▶ _INSTRUCTIONS FOR THE TASK_
Begin with the line that contains "(1060, 965, 16, 'leaf_olive', 'small", end with the line that contains "(1525, 1108, 20, 'leaf', 'dark", and extract exactly that stretch of lines.

▶ _GIVEN INFORMATION_
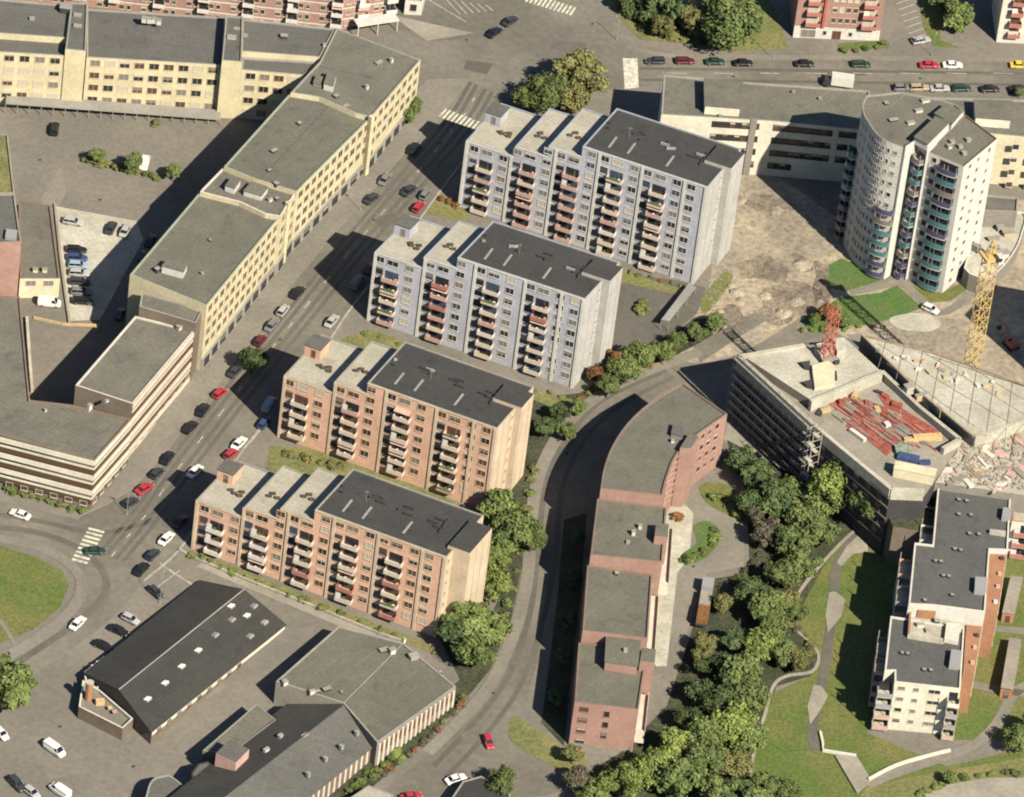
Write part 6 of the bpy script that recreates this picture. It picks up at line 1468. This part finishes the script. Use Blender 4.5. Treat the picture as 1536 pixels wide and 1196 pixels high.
TR = [
 (872, 112, 44, 'leaf_olive', 'large olive green tree beyond the first grey block'), (820, 140, 34, 'leaf', 'green tree touching the first grey block roof, left of the olive tree'), (862, 146, 28, 'leaf_olive', 'smaller olive tree in front of the large olive one'), (790, 146, 22, 'leaf', 'small green tree left of the olive pair'),
 (1100, 36, 50, 'leaf', 'big round bright tree beside the pink flats'), (1078, 10, 34, 'leaf', 'tree behind the big round bright tree'), (1012, 18, 36, 'leaf_dark', 'dark tree left of the big round bright tree'), (975, 8, 34, 'leaf_dark', 'dark tree at the top edge, second from the junction'), (938, 0, 28, 'leaf_dark', 'dark tree at the top edge nearest the junction'), (1040, 30, 24, 'leaf_olive', 'thin olive tree between dark trees'), (996, 38, 18, 'leaf_olive', 'low olive tree at the front of the dark trees'),
 (1437, 24, 24, 'leaf', 'green tree between pink and cream flats'), (1416, -2, 22, 'leaf_dark', 'dark tree at the top edge by the cream flats'),
 (147, 232, 13, 'leaf', 'leftmost of the three clipped round trees in the car court'), (199, 243, 15, 'leaf', 'middle of the three clipped round trees, biggest'), (259, 256, 13, 'leaf', 'rightmost of the three clipped round trees in the car court'),
 (622, 158, 14, 'leaf', 'street tree at the end of the yellow wing, upper'), (612, 172, 12, 'leaf', 'street tree at the end of the yellow wing, lower'),
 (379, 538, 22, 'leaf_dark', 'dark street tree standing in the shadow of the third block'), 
 (20, 1028, 34, 'leaf', 'round green tree by the left edge of the lower lot'), (-8, 1006, 26, 'leaf', 'green tree cut by the left edge'),
 (745, 762, 32, 'leaf', 'leafy tree at the corner of the third block'), (768, 800, 34, 'leaf', 'biggest leafy tree above the bending road'), (796, 802, 24, 'leaf', 'leafy tree leaning over the road'), (740, 835, 26, 'leaf_bright', 'bright tree beside the lowest block end'), (745, 880, 24, 'leaf_bright', 'bright tree further down beside the lowest block end'),
 (700, 930, 32, 'leaf', 'big tree at the front corner of the lowest block'), (735, 945, 26, 'leaf', 'tree at the kerb right of the block corner'), (712, 975, 30, 'leaf', 'tree above the factory hall corner'), (680, 950, 24, 'leaf_dark', 'dark tree against the lowest block wall'),
 (960, 530, 24, 'leaf', 'tree at the top of the road bank'), (935, 555, 24, 'leaf', 'tree on the road bank below the dark yard'), (912, 578, 18, 'leaf', 'lowest tree of the road bank row'), (990, 525, 18, 'leaf', 'small tree on the road bank near the shelter'), (1015, 512, 16, 'leaf', 'small tree of the green strip'), (1045, 497, 15, 'leaf', 'tree in the middle of the green strip'), (1075, 482, 14, 'leaf', 'last tree of the green strip by the dirt'),
 (922, 535, 14, 'leaf_rust', 'rust coloured shrub tree by the second grey block'), (895, 560, 12, 'leaf_rust', 'rust brown small tree by the second block foot'),
 (840, 618, 16, 'leaf_dark', 'dark tree beside the third block end'), (850, 645, 14, 'leaf', 'small green tree above the curved road'), (818, 640, 15, 'leaf_dark', 'dark small tree close to the third block wall'), (868, 610, 12, 'leaf', 'small bright tree near the bend'),
 # wooded slope
 (1110, 690, 20, 'leaf_dark', 'dark tree at the foot of the curved building'), (1140, 715, 26, 'leaf_dark', 'dark tree below the concrete lane'), (1165, 750, 26, 'leaf_dark', 'dark tree in the hollow of the slope'), (1125, 750, 20, 'leaf_dark', 'dark tree left of the hollow'), (1190, 740, 22, 'leaf', 'tree between the hollow and the big bright tree'),
 (1245, 700, 28, 'leaf', 'bright tree touching the scaffold stair'), (1285, 712, 24, 'leaf', 'tree close under the shell wall'), (1265, 690, 18, 'leaf', 'small tree squeezed between scaffold stair and shell wall'), (1222, 690, 16, 'leaf', 'small tree under the scaffold stair'), (1055, 985, 14, 'leaf_olive', 'small olive tree between trailer and dark trees'), (1180, 900, 18, 'leaf_olive', 'olive tree beside the light edging below the middle'), (1195, 920, 14, 'leaf', 'small tree where the edging bends'), (1275, 730, 30, 'leaf', 'big bright tree under the brick shell'), (1235, 745, 30, 'leaf', 'bright tree left of the big one'), (1295, 755, 22, 'leaf', 'tree at the top of the curved lawn'), (1205, 775, 24, 'leaf', 'tree mid way up the slope'), (1230, 800, 22, 'leaf', 'tree beside the top of the curved lawn'), (1190, 810, 24, 'leaf', 'tree beside the light edging, upper'),
 (1150, 800, 22, 'leaf_grey', 'grey brown bare looking tree in the clearing'), (1135, 775, 14, 'leaf_grey', 'small grey brown tree in the clearing'), (1205, 845, 22, 'leaf', 'tree beside the light edging, middle'), (1170, 860, 24, 'leaf', 'tree in the middle of the slope'), (1125, 885, 22, 'leaf_dark', 'dark tree right of the loaded trailer'), (1150, 910, 24, 'leaf', 'tree above the bright clump'),
 (1085, 905, 14, 'leaf_olive', 'olive small tree beside the trailer'), (1140, 968, 24, 'leaf_bright', 'very bright tree in the middle slope'), (1175, 975, 20, 'leaf', 'tree inside the bend of the edging'), (1200, 990, 16, 'leaf_olive', 'small olive tree at the bend of the edging'), (1160, 940, 20, 'leaf', 'tree above the bend of the edging'), (1100, 960, 18, 'leaf_dark', 'dark tree beside the lane shade'),
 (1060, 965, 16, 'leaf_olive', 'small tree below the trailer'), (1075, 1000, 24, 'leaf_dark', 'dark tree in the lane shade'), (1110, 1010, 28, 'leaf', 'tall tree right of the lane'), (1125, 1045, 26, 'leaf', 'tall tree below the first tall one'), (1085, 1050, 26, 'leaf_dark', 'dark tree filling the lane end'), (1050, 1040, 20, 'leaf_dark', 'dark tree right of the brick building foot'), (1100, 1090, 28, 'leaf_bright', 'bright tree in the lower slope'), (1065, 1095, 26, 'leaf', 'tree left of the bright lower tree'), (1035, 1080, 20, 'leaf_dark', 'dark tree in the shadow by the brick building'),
 (1125, 1105, 22, 'leaf', 'tree at the lawn edge, lower'), (1105, 1145, 24, 'leaf_olive', 'olive tree at the lower lawn edge'), (1060, 1140, 28, 'leaf', 'wide tree at the bottom of the slope'), (1015, 1120, 24, 'leaf_bright', 'bright tree right of the pink front wall'), (975, 1150, 28, 'leaf_bright', 'bright broad tree below the pink front wall'), (930, 1170, 28, 'leaf_bright', 'bright broad tree at the bottom centre'), (1020, 1170, 28, 'leaf', 'tree at the bottom edge, centre right'), (1080, 1185, 26, 'leaf', 'tree at the bottom edge below the slope'), (890, 1192, 22, 'leaf', 'tree at the bottom edge by the side road'), (1140, 1185, 24, 'leaf', 'tree at the bottom edge left of the lawn'), (1175, 1190, 24, 'leaf', 'tree at the bottom edge on the lawn corner'),
 (860, 1130, 14, 'leaf_olive', 'small olive tree at the pink building corner'), (865, 1165, 18, 'leaf_grey', 'grey leafed tree by the side road'),
 (752, 1172, 22, 'leaf', 'green tree behind the small dark roofed house'),
 (1525, 1108, 20, 'leaf', 'dark green tree at the right edge of the lawn'), (1548, 1090, 18, 'leaf_dark', 'dark tree cut by the right edge'), (1425, 1166, 9, 'leaf', 'small tree on the long grass bank'),
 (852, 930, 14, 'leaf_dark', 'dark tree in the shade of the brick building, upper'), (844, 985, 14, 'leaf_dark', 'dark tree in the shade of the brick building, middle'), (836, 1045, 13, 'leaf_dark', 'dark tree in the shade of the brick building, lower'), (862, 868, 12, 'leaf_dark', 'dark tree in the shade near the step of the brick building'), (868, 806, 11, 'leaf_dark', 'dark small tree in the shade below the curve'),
 (1530, 130+8, 8, 'leaf', 'small tree at the right end of the car row'),
]
for x, y, r, m, lab in TR: tree(x, y, r*(1.12 if x > 1030 and y > 660 or (x > 860 and y > 1100) else 1.05), m, lab, h=(r/7.1*1.9+.6 if r < 14 else None), conical=(y < 25 and x < 1060 and 'dark' in m))
tree(1268, 706, 34, 'leaf', 'tall broad tree hiding the lower shell wall, nearest the scaffold stair', h=13); tree(1298, 736, 30, 'leaf', 'tall broad tree hiding the corner of the shell wall', h=12); tree(1312, 752, 28, 'leaf', 'tall tree at the very top of the curved lawn beside the dark wall', h=12); tree(1240, 722, 30, 'leaf_bright', 'tall bright tree below the scaffold stair', h=12)
tree(1242, 468, 15, 'leaf_rust', 'reddish brown tree behind the red crane mast'); tree(1222, 478, 10, 'leaf', 'small green tree left of the reddish one'); tree(1268, 482, 10, 'leaf', 'small green tree right of the reddish one')
BS = []
def scat(lst, n, mats, rr, noun, where):
    """bushes strung along a line of pixels"""
    pts = smooth(lst, 8); 
    for i in range(n):
        t = (i+.5)/n*(len(pts)-1); k = int(t); f = t-k; x = pts[k][0]*(1-f)+pts[min(k+1, len(pts)-1)][0]*f+random.uniform(-2, 2); y = pts[k][1]*(1-f)+pts[min(k+1, len(pts)-1)][1]*f+random.uniform(-1.5, 1.5)
        ordn = ['first', 'second', 'third', 'fourth', 'fifth', 'sixth', 'seventh', 'eighth', 'ninth', 'tenth', 'eleventh', 'twelfth', 'thirteenth', 'fourteenth', 'fifteenth', 'sixteenth']
        bush(x, y, random.uniform(*rr), random.choice(mats), '%s, %s from the left, %s' % (noun, ordn[i % 16], where), group='bushes '+where)
scat([(125, 238), (180, 252), (240, 266)], 15, ['leaf_olive', 'leaf', 'leaf_olive'], (6, 7.5), 'low clipped shrub', 'on the planted island of the car court')
scat([(285, 830), (360, 862), (470, 905), (600, 955)], 15, ['leaf', 'leaf_olive', 'leaf_bright'], (4, 7.5), 'low shrub', 'at the foot of the lowest peach block')
scat([(425, 680), (470, 690), (520, 700)], 7, ['leaf_olive', 'leaf_olive', 'leaf', 'leaf_rust'], (6, 9), 'dry olive shrub', 'between the two peach blocks')
scat([(560, 690), (650, 725), (720, 755)], 8, ['leaf', 'leaf_olive'], (3.5, 5.5), 'small shrub', 'at the foot of the third block')
scat([(540, 497), (640, 530), (760, 575), (850, 595)], 12, ['leaf_olive', 'leaf', 'leaf_olive'], (3.5, 5.5), 'small shrub', 'at the foot of the second block')
scat([(660, 296), (690, 310)], 3, ['leaf_rust', 'leaf', 'leaf_olive'], (5, 7), 'autumn tinted shrub', 'at the street corner of the second block')
scat([(905, 398), (960, 412), (1025, 430)], 9, ['leaf_rust', 'leaf_olive'], (3.5, 5), 'rusty low shrub', 'at the foot of the first block')
scat([(10, 735), (60, 748), (125, 768)], 9, ['leaf', 'leaf_olive', 'leaf'], (5, 8), 'green shrub', 'below the banded office')
scat([(1065, 745), (1085, 745), (1105, 765), (1112, 775)], 6, ['leaf', 'leaf_bright', 'leaf'], (7, 10), 'green planted shrub', 'in the courtyard bed near the curved wall')
scat([(1072, 792), (1070, 815), (1045, 835), (1025, 838)], 7, ['leaf_bright', 'leaf'], (6, 9), 'green planted shrub', 'on the round courtyard bed')
scat([(560, 1168), (610, 1135), (660, 1092), (700, 1045)], 13, ['leaf_rust', 'leaf_olive', 'leaf', 'leaf_grey'], (5, 8), 'wild mixed shrub', 'on the bank between hall and bending road')
scat([(520, 1190), (560, 1160), (600, 1130)], 8, ['leaf_bright', 'leaf'], (6, 9), 'bright green shrub', 'beside the workshop wall')
scat([(870, 600), (920, 570), (1000, 530), (1060, 495)], 12, ['leaf', 'leaf_olive', 'leaf_rust'], (5, 9), 'wild shrub', 'on the upper road bank')
scat([(800, 700), (790, 760), (775, 860), (755, 930)], 10, ['leaf', 'leaf_olive'], (5, 9), 'roadside shrub', 'left of the bending road')
scat([(960, 40), (1010, 58), (1060, 62)], 7, ['leaf_olive', 'leaf'], (6, 10), 'low olive shrub', 'in front of the dark trees at the top')
scat([(1380, 1190), (1440, 1168), (1530, 1158)], 10, ['leaf_bright', 'leaf'], (5, 7), 'bright wild shrub', 'on the grass bank at the bottom right')
scat([(1260, 75), (1300, 74), (1330, 66)], 5, ['leaf_dark', 'leaf'], (5, 8), 'dark shrub', 'in front of the pink flats')
scat([(1200, 495), (1260, 492), (1330, 490)], 8, ['leaf', 'leaf_bright'], (4, 6), 'green shrub', 'along the lawn below the white tower')
scat([(1180, 935), (1215, 960), (1215, 995)], 6, ['leaf_olive', 'leaf_grey'], (5, 8), 'olive shrub', 'inside the bend of the light edging')
scat([(1140, 830), (1120, 860), (1095, 875)], 6, ['leaf_grey', 'leaf_dark'], (7, 11), 'dry grey shrub', 'in the clearing above the trailer')
bush(965, 458, 11, 'leaf_bright', 'bright rounded bush in the middle of the dark yard'); bush(958, 466, 8, 'leaf_olive', 'smaller olive bush at the yard island')
bush(1016, 775, 9, 'leaf_rust', 'orange brown bush at the foot of the pink wall')
bush(235, 185, 8, 'leaf_olive', 'yellow green bush below the yellow office arcade', .9)
# ------------------------------------------------------------------ light, sky, camera
SAZ, SEL = R_(-49.4), R_(41.0)
sd = Vector((math.cos(SEL)*math.cos(SAZ), math.cos(SEL)*math.sin(SAZ), math.sin(SEL)))
ld = bpy.data.lights.new('sun', 'SUN'); ld.energy = 5.0; ld.angle = R_(.5); ld.color = (1.0, .90, .74)
lo_ = bpy.data.objects.new('sun', ld); COL.objects.link(lo_); lo_.rotation_euler = (-sd).to_track_quat('-Z', 'Y').to_euler(); lo_.location = sd*300
w = bpy.data.worlds.new('World'); bpy.context.scene.world = w; w.use_nodes = True
nt = w.node_tree; bg = nt.nodes['Background']; sk = nt.nodes.new('ShaderNodeTexSky'); sk.sky_type = 'NISHITA'; sk.sun_disc = False
sk.ozone_density = 3.0; sk.dust_density = .6; sk.sun_elevation = SEL; sk.sun_rotation = math.pi/2-SAZ; nt.links.new(sk.outputs[0], bg.inputs[0]); bg.inputs[1].default_value = .05
cd = bpy.data.cameras.new('camera'); cam = bpy.data.objects.new('camera', cd); COL.objects.link(cam)
mt = Matrix((RX, -DN, -FW)).transposed().to_4x4(); mt.translation = CAM; cam.matrix_world = mt
cd.sensor_width = 36; cd.sensor_fit = 'HORIZONTAL'; cd.lens = F/1536*36; cd.clip_start = 10; cd.clip_end = 8000
sc_ = bpy.context.scene; sc_.camera = cam
sc_.view_settings.view_transform = 'Standard'; sc_.view_settings.look = 'None'; sc_.view_settings.gamma = 1; sc_.view_settings.exposure = 1.4
sc_.cycles.max_bounces = 4; sc_.cycles.diffuse_bounces = 2
sc_.cycles.filter_width = 2.0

▶ _EXERCISE RESULT_
 (1060, 965, 16, 'leaf_olive', 'small tree below the trailer'), (1075, 1000, 24, 'leaf_dark', 'dark tree in the lane shade'), (1110, 1010, 28, 'leaf', 'tall tree right of the lane'), (1125, 1045, 26, 'leaf', 'tall tree below the first tall one'), (1085, 1050, 26, 'leaf_dark', 'dark tree filling the lane end'), (1050, 1040, 20, 'leaf_dark', 'dark tree right of the brick building foot'), (1100, 1090, 28, 'leaf_bright', 'bright tree in the lower slope'), (1065, 1095, 26, 'leaf', 'tree left of the bright lower tree'), (1035, 1080, 20, 'leaf_dark', 'dark tree in the shadow by the brick building'),
 (1125, 1105, 22, 'leaf', 'tree at the lawn edge, lower'), (1105, 1145, 24, 'leaf_olive', 'olive tree at the lower lawn edge'), (1060, 1140, 28, 'leaf', 'wide tree at the bottom of the slope'), (1015, 1120, 24, 'leaf_bright', 'bright tree right of the pink front wall'), (975, 1150, 28, 'leaf_bright', 'bright broad tree below the pink front wall'), (930, 1170, 28, 'leaf_bright', 'bright broad tree at the bottom centre'), (1020, 1170, 28, 'leaf', 'tree at the bottom edge, centre right'), (1080, 1185, 26, 'leaf', 'tree at the bottom edge below the slope'), (890, 1192, 22, 'leaf', 'tree at the bottom edge by the side road'), (1140, 1185, 24, 'leaf', 'tree at the bottom edge left of the lawn'), (1175, 1190, 24, 'leaf', 'tree at the bottom edge on the lawn corner'),
 (860, 1130, 14, 'leaf_olive', 'small olive tree at the pink building corner'), (865, 1165, 18, 'leaf_grey', 'grey leafed tree by the side road'),
 (752, 1172, 22, 'leaf', 'green tree behind the small dark roofed house'),
 (1525, 1108, 20, 'leaf', 'dark green tree at the right edge of the lawn'), (1548, 1090, 18, 'leaf_dark', 'dark tree cut by the right edge'), (1425, 1166, 9, 'leaf', 'small tree on the long grass bank'),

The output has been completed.